There seems to be a lot more of the second one than the first. It’s stuff I first heard from an acquaintance who is a CS professor at the College, and had underlined when I talked to the Career office there last week: with my unusual academic preparation, I’m going to need to contact people in the departments I want to study with, talking with them (face to face talking, not “talking” by email,) and find out if they think I’ve got a chance of staying afloat. Actually, I need to convince them that I will stay afloat if they give me a chance; I should also be using these discussions to get a feel for whether I’m likely to enjoy spending a few years in the department.

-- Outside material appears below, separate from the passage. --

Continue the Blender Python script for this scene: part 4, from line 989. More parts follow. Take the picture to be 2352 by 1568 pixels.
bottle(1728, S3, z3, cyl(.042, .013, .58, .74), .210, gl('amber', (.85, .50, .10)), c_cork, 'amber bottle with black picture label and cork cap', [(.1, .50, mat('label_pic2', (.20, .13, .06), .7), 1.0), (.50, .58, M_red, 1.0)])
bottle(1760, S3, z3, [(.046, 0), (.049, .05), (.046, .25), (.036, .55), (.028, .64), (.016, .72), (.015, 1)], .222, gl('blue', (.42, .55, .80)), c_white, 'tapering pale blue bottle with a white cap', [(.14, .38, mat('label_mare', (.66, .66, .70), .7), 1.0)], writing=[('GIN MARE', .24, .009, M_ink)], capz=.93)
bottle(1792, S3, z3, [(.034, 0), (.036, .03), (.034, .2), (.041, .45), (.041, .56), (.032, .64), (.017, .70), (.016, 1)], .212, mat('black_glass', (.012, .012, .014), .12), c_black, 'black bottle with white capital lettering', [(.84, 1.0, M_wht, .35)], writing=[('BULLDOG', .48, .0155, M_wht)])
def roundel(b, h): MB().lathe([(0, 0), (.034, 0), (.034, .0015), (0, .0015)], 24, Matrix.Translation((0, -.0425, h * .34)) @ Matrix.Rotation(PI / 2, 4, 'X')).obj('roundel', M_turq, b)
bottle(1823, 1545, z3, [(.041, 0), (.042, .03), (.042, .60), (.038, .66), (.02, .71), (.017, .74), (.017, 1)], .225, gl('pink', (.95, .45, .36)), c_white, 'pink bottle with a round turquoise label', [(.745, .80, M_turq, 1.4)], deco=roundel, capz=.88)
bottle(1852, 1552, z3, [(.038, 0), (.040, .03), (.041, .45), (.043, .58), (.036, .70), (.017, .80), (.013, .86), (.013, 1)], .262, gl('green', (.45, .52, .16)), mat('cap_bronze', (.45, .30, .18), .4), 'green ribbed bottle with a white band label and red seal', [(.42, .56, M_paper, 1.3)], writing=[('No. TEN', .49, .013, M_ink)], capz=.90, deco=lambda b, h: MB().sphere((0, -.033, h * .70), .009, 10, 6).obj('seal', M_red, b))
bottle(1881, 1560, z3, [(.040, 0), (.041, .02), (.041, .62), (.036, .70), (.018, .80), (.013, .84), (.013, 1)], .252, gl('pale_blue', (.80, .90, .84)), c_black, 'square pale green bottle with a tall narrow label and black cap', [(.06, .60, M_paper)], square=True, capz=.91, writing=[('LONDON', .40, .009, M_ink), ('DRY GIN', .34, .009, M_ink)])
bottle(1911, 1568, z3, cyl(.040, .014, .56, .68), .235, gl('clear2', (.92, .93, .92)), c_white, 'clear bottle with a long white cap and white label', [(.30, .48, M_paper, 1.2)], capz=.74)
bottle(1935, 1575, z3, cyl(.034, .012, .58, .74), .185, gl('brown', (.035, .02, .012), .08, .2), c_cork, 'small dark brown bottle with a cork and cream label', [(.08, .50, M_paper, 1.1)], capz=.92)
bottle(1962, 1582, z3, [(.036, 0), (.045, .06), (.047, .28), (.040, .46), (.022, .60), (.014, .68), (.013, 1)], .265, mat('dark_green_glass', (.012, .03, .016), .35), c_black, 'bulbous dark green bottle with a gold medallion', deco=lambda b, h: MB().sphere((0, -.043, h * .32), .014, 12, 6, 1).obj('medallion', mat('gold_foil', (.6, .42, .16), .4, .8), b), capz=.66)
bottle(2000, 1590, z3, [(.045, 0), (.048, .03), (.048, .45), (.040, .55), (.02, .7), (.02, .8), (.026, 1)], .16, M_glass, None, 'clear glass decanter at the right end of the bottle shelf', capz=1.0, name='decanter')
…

I also need to ask other people to spend a chunk of their time writing me letters of recommendation. I’ve asked three, two have agreed, one hasn’t responded. I have two others to ask.
I’m profoundly bad at this.
Not at talking to people; I talk just fine, once I get started. Sometimes I don’t stop when I should, actually. It’s making the contact, figuring out who at the department I should be talking with (and sometimes the department appears to be trying to avoid this sort of conversation,) then actually making the appointment and walking in their office. I will procrastinate all of these steps endlessly. I think I could even say I dread them. I don’t know why.

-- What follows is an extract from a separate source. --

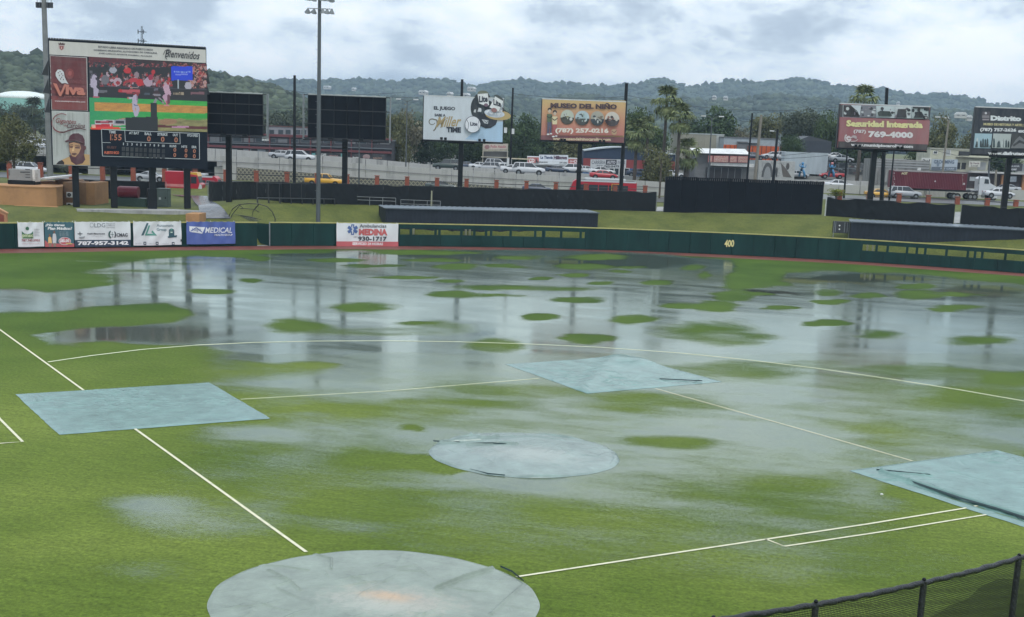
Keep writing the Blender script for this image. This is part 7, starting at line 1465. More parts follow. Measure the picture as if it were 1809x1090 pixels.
# trolley with yellow cab
p_ = V(326, 330, 180); z_ = float(V(326, 343, 180)[2]); r = thing('trolley_bus', 'red trolley with yellow framed windscreen parked behind the last scoreboard leg', 'trolley', (p_[0], p_[1], z_), -YAW)
MB().box(-2.3, .8, -1.15, 1.15, .5, 3.0).build('rear_body', RED, r, bevel=.05); MB().box(-2.3, .8, -1.17, 1.17, .38, .5).build('skirt', PY, r); MB().box(-2.3, .7, -1.17, -1.15, 1.0, 1.35).build('stripe', M('pale_red', (.55, .2, .2)), r)
MB().prism([(.85, .45), (2.5, .45), (2.55, 1.4), (2.2, 1.6), (2.0, 2.6), (.85, 2.75)], -1.15, 1.15).build('cab', RED, r, bevel=.05); MB().prism([(1.0, 2.5), (2.1, 2.45), (1.9, 2.95), (1.1, 2.95)], -1.1, 1.1).build('cab_roof', PY, r); MB().box(1.15, 1.9, -1.18, -1.14, 1.5, 2.4).build('window', GREYWIN, r); MB().add([(2.26, -1.0, 1.62), (2.26, 1.0, 1.62), (2.07, 1.0, 2.45), (2.07, -1.0, 2.45)], [(0, 1, 2, 3)]).build('windscreen', GREYWIN, r)
MB().prism([(2.0, .5), (2.6, .5), (2.6, 1.3), (2.3, 1.5)], -1.17, -1.14).build('white_fender', PW_, r); wheels(r, (-1.5, 1.9), 1.15, .42)
o = tag(MB().box(-3, 2.6, -.5, .5, -.35, .25).build('kerb_block', paint('kerb_yellow', (.6, .4, .05), .7), loc=(p_[0]-FWD[0]*2, p_[1]-FWD[1]*2, z_), rz=-YAW), 'yellow painted kerb block in front of the red trolley', 'kerb')
# container truck
D = 205; q = Quad((1578, 302), (1708, 305), (1706, 334.5), (1577, 332.5), D); zc0 = q.zb; p_ = V(1655, 340, D); zr_ = float(V(1655, 351, D)[2])
r = thing('container_truck', 'white truck tractor hauling a dark red shipping container on the right', 'truck', (q.loc[0], q.loc[1], zr_), q.rz); zb_, zt_ = q.zb-zr_, q.zt-zr_
CR = M('container_red', (.115, .014, .026), .5, var=.12, scale=.5, wear=(.15, .03, .035), wscale=.8, streak=True)
ct = MB(); ct.box(0, q.W, .04, 2.4, zb_, zt_)
cont = ct.build('container', CR, r); b = MB(); n = 44
for i in range(n): x = q.W*(i+.5)/n; b.prismz([(x-.10, .04), (x-.05, -.0), (x+.05, -.0), (x+.10, .04)], zb_+.15, zt_-.12)
b.build('corrugation', CR, cont); MB().box(-.02, q.W+.02, -.03, 2.45, zt_-.12, zt_+.03).build('top_rail', M('container_rail', (.26, .22, .22), .6), cont); MB().box(-.02, q.W+.02, -.03, 2.45, zb_-.02, zb_+.15).build('bottom_rail', CR, cont)
for x in (.0, q.W): MB().box(x-.08, x+.08, -.03, 2.45, zb_, zt_).build('corner_post', CR, cont)
a = Art(q, y=-.04); a.q.h0 = q.zb-zr_; a.text('ACIT', 1591.5, 305, 1602.5, 309, S(206, 196, 150), bold=.06); a.ell(1652, 320, 1.3, 1.3, (.7, .7, .7), n=8); a.rect(1702, 322, 1704.5, 325, (.6, .55, .55)); 
rg = random.Random(3)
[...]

I don’t even particularly like talking to people on the phone, for some reason. I’d vastly prefer email, where I’m in control of my end of the conversation. When you come right down to it, look at this site: this whole thing is the appearance of sharing my life and thoughts while retaining full control over what I really tell you all. Some of you who’ve commented and whose weblogs I’ve read, I’d probably do all right with, but if someone reading this, who I don’t know in any other context, was to approach me “on the street” and initiate a conversation about the site, I would probably be profoundly uncomfortable for a few minutes. (Unless you got me wound up on one of my hot-button topics, in which case I’d forget that I didn’t know you while I unloaded my thoughts on the matter, and you glanced around uncomfortably looking for an escape route.)
I’m not at all crippled by this, of course; I talk to strange people on the phone every day when they call with software problems. I’m actually fairly good at it. I’ve learned that when the call comes, if I just reach over and punch the button and start talking, I’m fine. If I step off the pool deck and plunge right in, I’m ready to start swimming.
But these pseudo-interview contacts are excruciating because I can put them off.
I need to stop.
I need to make a real nag out of myself, in fact, because I can’t do this by myself, and the sooner it happens, the better. Deadlines are coming within a fairly small number of months. I should set a goal, like having at least two, possibly three arranged by the end of this week.
Update, Thursday 9/30: Got a third LOR agreement, a lead on who to talk to at one school, and an appointment (!!) at another. I still need another appointment!
Now playing: The Time Being from Somewhere Else by The Church
Comments
I’m the same way. Going through with initial contact and actually conversing with people is a difficulty I often have. Your case is also compelling to me because I’m pondering going to grad school for CS. Keep us posted on how it’s going. I could definitely use a role model when it’s my turn.
Posted by: Rod | September 29, 2004 6:12 PM
And I absolutely hate talking on the phone, even though I’m not really that bad at it once I start. When I was a kid I had plenty of little friends at school but my mother couldn’t understand why I would never call them to ask them to come over. It’s too bad we didn’t have email back then.
So I’m wishing you the absoulte best of luck. I know it sucks.